Снарядили меня, благословили, отправили, и отселе я в Москве. Забудь меня, родина!
Один из профессоров был товарищем брату по семинарии. С наступлением учебного времени брат повел меня к нему, представил. Здесь узнали мы, с какого дня начнется ученье. Полагаю, что тут же исполнены были разные формальности; по крайней мере я их не помню. Никому я не представлялся из начальства; не помню, кому бы вручил свое увольнительное из училища свидетельство; не помню переклички, которой не могло же не быть. Должно быть, все это, благодаря брату, обделано было без меня. Я узнал, что поступил во «вторую Риторику», то есть во второй параллельный класс Низшего отделения.

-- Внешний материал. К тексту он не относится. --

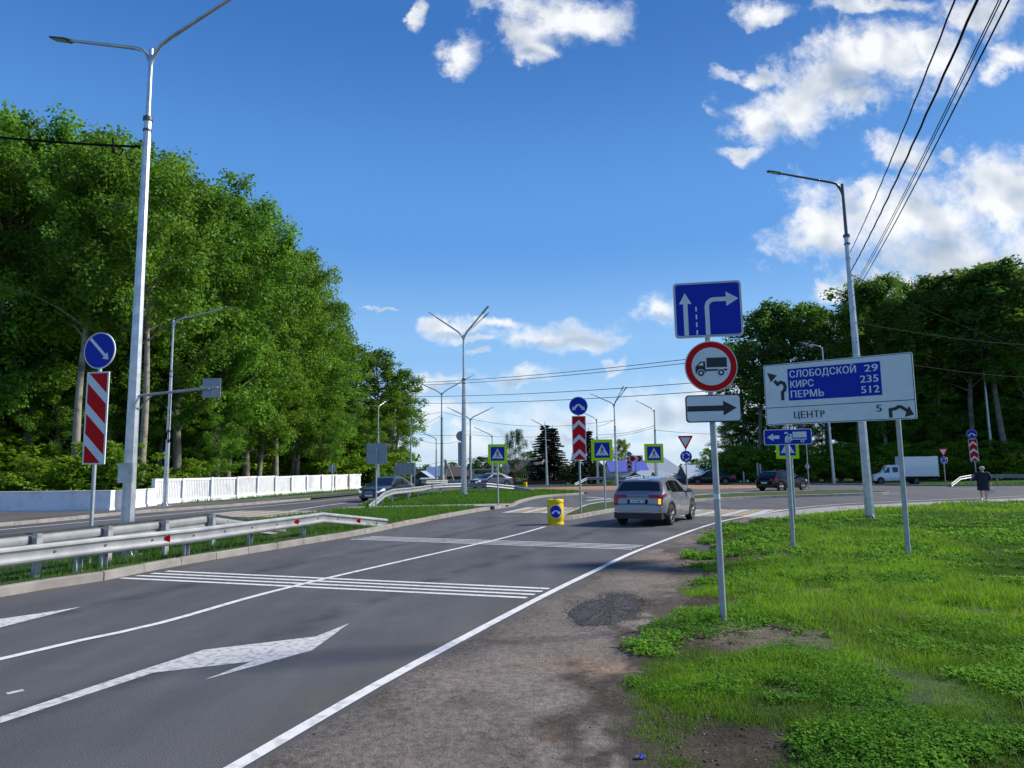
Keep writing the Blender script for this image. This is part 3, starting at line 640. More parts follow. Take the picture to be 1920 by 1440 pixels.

Их было три, и при размещении учеников следовали, очевидно, порядку, в каком числились училища и в училищных списках ученики. Коломенское училище было последним из пяти, и я в нем был первым. Первенец Петровского училища попадал в первую Риторику, Андроньевского — во вторую, Донского — в третью, Перервинского — снова в первую, Коломенского — во вторую.